Where Things Come Back Summary

How It All Goes Down

The book opens in a bleak place… a morgue, to be exact. Cullen Witter's arrived along with his mother and younger brother Gabriel, to identify the body of his dead cousin Oslo. If you think that things are bad for the Witters right now, just wait—they get way worse. During the course of the next couple of weeks, Cullen tries to finish out his last year of high school in the small town of Lily, Arkansas, without feeling too depressed and weighted down by death.

He even goes on a double date with his best friend Lucas, who brings along a girl named Alma who has just moved back to Lily after a failed marriage. When he comes back from his date though, his brother Gabriel is missing. Cullen, his parents, his aunt Julia, and Lucas all wait for Gabriel to return… but he doesn't.

Ultimately, the summer turns into a miserable time, during which Cullen spends all his time searching for his brother. At the same time, the town of Lily is mesmerized by a dude who shows up proclaiming that he's seen a supposedly extinct woodpecker in the town.

Everyone is excited by this new development, hoping that it may put their small town on the map, but Cullen is resentful because he thinks that people should care a lot more about Gabriel's disappearance than the emergence of some stupid bird. He ends up breaking it off with Alma as well, and ends up going out with the girl he's been pining after for years—Ada Taylor.
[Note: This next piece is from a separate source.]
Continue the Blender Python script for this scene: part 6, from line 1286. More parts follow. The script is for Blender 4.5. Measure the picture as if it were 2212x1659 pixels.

At the same time, the book weaves in the seemingly unrelated tale of Benton Sage, an eighteen-year-old missionary who goes to Africa in order to save souls. He ends up coming back because he's not suited for that missionary life, and his strict family is so disappointed in him that they stop speaking to him or acknowledging his existence. Talk about melodramatic, right?

Benton goes off to college, where he meets his new roommate, Cabot Searcy, a rich playboy. They somehow end up getting along pretty well, although their friendship is cut short when Benton throws himself off the church bell tower on Christmas Eve. After that, Cabot goes kind of crazy trying to find the meaning in life. He starts taking on Benton's religious fanaticism and becomes convinced that it's his mission in life to do God's work.

Later on, we find out that Cabot ends up marrying Alma, so that's the story's connection to Cullen Witter. She regrets the hasty marriage pretty quickly (after all, he's kind of a kook), and divorces him to move back home to Lily. Cabot follows her and becomes furious when he finds out that she's dating some kind named Cullen, so he goes over to the Witter household in order to kidnap Cullen and show him who is boss… and ends up taking the wrong brother.

Instead of admitting his mistake, Cabot becomes convinced that Gabriel is the actual Angel Gabriel and decides that this is all a part of God's plan, so he takes the poor younger Witter boy hostage for weeks on end. Yikes.

At the end of the book, all these converging storylines come to a head. Ada breaks up with Cullen because he doesn't really love her; he just loves the idea of her. It is discovered that the extinct bird never really did come back—the whole thing was a publicity stunt engineered by a desperate, attention-seeking man. And Gabriel returns to his family, making everything whole and good again.